The Master of Disguise

Why The Master of Disguise should be on your guilty pleasure watch list:

Released in 2002. A family friendly comedy written by Dana Carvey & Harris Goldberg. Directed by Perry Andelin Blake. Starring Dana Carvey & Jennifer Esposito. Running time 1 hour and 20 minutes.

Pistachio’s (Dana Carvey) parents get kidnapped by criminal mastermind Devlin Bowman (Brent Spiner). Pistachio is then visited by his grandfather who trains him to become a Master of Disguise in order to infiltrate Devlin’s lair to free his parents.

What I like:

“I’m going to be a master of disguise. I’m going to be a master of disguise.” and “This is what you’re doing, this is what I want you to do.” Just a couple of my favorite quotes from this film I use in my everyday life. When I can get away with it of course, haha. You’ll need the visual for the second quote for true effectiveness in delivery. But I caution you: ONLY use it with people with whom you are on good terms and who will laugh WITH you. Otherwise, you’re asking for trouble.

Pistachio’s somewhat dim-witted persona mixed with the plethora of disguises he uses to track his parents down makes this film cute and fun to watch. The disguises are spot on with Dana Carvey as he embodies the characters he uses like Scarface, Quint from Jaws, and the turtle; while James Brolin’s disguises are done in a creative way to allow for star cameos like Jessica Simpson, Bo Derek, and Jesse Ventura. Think elaborate masks being pulled off to reveal a completely different person. I really liked how obvious it was with the reveals like when Jessica Simpson or Bo Derek is revealed to be Fabbrizio Disguisey (James Brolin).

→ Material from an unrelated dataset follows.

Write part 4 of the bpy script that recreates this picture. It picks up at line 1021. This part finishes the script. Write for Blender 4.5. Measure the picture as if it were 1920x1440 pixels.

The characters are fully fleshed out and, while stereotypes abound, they are done more like caricatures than “real” people. The Italian girl with a big bottom, for instance. The set detail of the locations, the richness of the secret Disguisey training attic, the costuming for each spoofed character, and complex writing weaving all these impersonations into a plot line that makes sense from start to finish with the usual good guy gets the bad guy, rescues his parents, and the girl falls in love with him. The writers and director kept the spoofed bits from being too long keeping the pacing of the film on track with the story line.

What I wish was better

Yeah, I know I said the team did a great job keeping the bits down and the plot moving…EXCEPT for the laughing ending with a fart bit the villain is plagued with. The first few times were funny and then old. Maybe it would never get old for the younger viewer but it got old for me.

Final Thoughts

The Master of Disguise is silly and over the top. What I love about this film is the wacky goofiness, the spot on impersonations, the silly dialogue, and premise. I can enjoy the over the top element without my brain picking it apart as I’m watching it. I consider The Master of Disguise as a guilty pleasure film for me. It’s the perfect vehicle for Dana Carvey’s talent for comedic impersonations and Jennifer Esposito is perfect as his scene partner; although, I don’t know how she kept a straight face while filming. Jennifer keeps the story’s feet on the ground and balances Pistachio’s zany behavior perfectly throughout the film.

I recommend The Master of Disguise for a fun 2 hour release from the craziness of the world. I give this film 4.5 out of 5! Watch the trailer below for a taste 🙂


This film got bad reviews when it came out. Dana Carvey made the film because most of his films weren’t family family and he wanted something his kids could watch. DAna Carvey played the drums as his Turtle character in the end credits. Oh, and Jim Carrey was considered for Pistachio Disguisey.